TASK TO COMPLETE:
Go through the lines below and copy each one that holds the string "picture".

-------- DATA SECTION --------

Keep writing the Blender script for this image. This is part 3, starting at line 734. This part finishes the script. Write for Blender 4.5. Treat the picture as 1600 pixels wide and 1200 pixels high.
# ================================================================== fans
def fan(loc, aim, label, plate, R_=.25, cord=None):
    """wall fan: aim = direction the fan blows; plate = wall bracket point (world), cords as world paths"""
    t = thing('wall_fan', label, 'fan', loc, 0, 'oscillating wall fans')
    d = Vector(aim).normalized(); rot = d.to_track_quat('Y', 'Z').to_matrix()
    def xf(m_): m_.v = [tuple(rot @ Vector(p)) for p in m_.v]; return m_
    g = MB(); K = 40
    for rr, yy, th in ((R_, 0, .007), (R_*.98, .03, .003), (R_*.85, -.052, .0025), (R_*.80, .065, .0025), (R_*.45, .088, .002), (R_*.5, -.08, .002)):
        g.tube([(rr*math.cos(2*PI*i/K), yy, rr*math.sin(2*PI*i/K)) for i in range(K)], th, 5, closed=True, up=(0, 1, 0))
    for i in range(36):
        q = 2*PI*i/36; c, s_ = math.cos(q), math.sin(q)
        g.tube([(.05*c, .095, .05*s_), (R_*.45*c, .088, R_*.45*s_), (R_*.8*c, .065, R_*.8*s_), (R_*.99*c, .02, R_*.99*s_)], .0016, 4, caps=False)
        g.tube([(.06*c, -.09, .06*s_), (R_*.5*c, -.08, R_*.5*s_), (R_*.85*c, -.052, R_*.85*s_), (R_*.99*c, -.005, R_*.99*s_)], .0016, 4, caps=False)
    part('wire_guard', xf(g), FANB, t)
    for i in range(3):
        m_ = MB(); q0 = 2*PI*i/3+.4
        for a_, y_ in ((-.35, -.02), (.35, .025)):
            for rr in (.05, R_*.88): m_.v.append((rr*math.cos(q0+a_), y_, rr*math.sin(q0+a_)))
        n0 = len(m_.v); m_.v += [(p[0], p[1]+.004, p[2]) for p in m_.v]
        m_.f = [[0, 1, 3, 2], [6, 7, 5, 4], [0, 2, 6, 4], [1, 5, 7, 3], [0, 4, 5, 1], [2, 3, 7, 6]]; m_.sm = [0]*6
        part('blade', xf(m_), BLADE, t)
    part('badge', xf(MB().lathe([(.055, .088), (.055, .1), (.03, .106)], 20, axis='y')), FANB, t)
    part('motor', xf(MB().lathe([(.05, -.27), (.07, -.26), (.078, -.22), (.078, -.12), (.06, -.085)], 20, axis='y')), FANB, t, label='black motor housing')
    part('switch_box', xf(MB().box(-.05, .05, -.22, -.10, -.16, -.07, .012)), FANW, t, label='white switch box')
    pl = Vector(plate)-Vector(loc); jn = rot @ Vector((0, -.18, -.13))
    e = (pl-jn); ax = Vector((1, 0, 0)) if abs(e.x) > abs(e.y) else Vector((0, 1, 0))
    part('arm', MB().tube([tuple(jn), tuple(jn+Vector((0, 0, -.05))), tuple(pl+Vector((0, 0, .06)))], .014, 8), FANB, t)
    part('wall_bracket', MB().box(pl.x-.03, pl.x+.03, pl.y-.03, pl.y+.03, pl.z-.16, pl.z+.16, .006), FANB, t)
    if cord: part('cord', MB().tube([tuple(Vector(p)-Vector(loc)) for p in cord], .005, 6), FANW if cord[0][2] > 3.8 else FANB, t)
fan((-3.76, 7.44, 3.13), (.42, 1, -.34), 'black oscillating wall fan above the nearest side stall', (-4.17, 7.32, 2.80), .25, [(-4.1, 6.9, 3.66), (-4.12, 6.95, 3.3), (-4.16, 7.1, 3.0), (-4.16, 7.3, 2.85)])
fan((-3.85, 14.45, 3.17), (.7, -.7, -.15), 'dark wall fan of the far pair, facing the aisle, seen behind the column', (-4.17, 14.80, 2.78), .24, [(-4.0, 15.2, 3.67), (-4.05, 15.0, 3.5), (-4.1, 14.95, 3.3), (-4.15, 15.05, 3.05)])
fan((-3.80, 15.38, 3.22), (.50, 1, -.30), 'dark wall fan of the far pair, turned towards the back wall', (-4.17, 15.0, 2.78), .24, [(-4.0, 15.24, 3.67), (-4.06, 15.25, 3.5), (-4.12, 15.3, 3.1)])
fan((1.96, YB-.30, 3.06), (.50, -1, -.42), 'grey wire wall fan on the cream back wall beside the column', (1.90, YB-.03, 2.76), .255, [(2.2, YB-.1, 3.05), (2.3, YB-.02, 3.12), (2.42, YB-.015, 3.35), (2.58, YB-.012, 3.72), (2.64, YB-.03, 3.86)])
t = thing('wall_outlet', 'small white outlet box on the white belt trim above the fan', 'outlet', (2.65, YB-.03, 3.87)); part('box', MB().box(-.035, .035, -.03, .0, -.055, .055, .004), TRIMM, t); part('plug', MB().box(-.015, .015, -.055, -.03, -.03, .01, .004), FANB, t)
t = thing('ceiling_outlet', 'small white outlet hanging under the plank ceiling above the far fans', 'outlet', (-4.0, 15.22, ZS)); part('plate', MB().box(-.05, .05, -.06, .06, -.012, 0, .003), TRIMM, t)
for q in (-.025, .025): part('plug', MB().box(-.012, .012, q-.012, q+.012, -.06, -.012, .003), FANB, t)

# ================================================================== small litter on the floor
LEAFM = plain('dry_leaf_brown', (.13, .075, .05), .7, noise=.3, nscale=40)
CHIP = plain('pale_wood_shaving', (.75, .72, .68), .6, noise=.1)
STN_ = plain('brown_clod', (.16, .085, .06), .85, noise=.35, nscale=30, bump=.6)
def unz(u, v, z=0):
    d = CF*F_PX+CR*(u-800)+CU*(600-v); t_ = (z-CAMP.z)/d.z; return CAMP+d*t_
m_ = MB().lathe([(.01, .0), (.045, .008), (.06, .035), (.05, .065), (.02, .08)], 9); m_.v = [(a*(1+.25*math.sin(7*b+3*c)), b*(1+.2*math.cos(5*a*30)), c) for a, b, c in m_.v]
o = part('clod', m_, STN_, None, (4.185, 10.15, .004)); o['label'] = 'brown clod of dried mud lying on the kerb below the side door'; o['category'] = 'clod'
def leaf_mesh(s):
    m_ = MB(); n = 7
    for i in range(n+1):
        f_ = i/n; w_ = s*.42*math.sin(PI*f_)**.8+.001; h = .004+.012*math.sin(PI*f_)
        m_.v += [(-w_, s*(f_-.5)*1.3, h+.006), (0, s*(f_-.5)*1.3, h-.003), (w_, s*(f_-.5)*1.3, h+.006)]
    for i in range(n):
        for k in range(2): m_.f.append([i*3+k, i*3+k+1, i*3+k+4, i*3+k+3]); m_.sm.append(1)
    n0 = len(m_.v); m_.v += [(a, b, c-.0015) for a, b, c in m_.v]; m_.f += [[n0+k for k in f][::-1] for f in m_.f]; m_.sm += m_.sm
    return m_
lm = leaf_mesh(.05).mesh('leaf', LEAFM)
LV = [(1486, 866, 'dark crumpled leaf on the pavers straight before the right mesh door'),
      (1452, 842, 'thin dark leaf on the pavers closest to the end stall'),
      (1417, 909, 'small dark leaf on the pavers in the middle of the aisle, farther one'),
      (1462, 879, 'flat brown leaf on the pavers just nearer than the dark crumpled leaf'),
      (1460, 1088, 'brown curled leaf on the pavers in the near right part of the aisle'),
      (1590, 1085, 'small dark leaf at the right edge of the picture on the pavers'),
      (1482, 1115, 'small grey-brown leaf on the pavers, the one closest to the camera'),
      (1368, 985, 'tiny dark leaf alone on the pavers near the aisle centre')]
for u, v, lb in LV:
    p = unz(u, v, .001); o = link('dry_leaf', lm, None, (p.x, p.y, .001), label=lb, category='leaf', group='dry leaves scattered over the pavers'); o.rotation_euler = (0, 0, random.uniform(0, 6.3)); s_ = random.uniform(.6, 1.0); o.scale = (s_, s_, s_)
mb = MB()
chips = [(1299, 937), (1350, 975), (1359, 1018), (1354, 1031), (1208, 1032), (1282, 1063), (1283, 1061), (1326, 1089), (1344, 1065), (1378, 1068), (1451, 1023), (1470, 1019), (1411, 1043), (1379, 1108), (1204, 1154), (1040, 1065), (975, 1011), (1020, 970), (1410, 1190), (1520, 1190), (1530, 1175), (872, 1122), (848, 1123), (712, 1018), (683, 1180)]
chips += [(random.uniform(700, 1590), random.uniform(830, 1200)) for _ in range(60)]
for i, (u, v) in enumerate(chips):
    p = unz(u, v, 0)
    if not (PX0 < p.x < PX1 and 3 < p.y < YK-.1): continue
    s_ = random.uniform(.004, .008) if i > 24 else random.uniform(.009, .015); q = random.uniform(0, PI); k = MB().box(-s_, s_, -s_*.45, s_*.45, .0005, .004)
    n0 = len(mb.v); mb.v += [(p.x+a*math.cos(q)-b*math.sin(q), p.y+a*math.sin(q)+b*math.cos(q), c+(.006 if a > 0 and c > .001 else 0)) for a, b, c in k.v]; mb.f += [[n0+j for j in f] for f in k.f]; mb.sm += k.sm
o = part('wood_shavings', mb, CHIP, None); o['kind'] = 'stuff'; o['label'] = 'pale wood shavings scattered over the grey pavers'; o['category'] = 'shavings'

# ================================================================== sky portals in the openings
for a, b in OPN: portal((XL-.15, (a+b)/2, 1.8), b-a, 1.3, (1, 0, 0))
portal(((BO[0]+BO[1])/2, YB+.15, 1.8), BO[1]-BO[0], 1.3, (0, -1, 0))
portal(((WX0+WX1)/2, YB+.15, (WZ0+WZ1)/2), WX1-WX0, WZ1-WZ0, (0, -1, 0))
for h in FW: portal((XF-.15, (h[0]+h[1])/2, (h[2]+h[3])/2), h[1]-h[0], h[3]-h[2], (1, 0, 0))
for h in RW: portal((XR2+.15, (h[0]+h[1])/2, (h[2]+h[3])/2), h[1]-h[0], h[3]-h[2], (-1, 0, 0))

--------

IN RESPONSE:
Keep writing the Blender script for this image. This is part 3, starting at line 734. This part finishes the script. Write for Blender 4.5. Treat the picture as 1600 pixels wide and 1200 pixels high.
      (1590, 1085, 'small dark leaf at the right edge of the picture on the pavers'),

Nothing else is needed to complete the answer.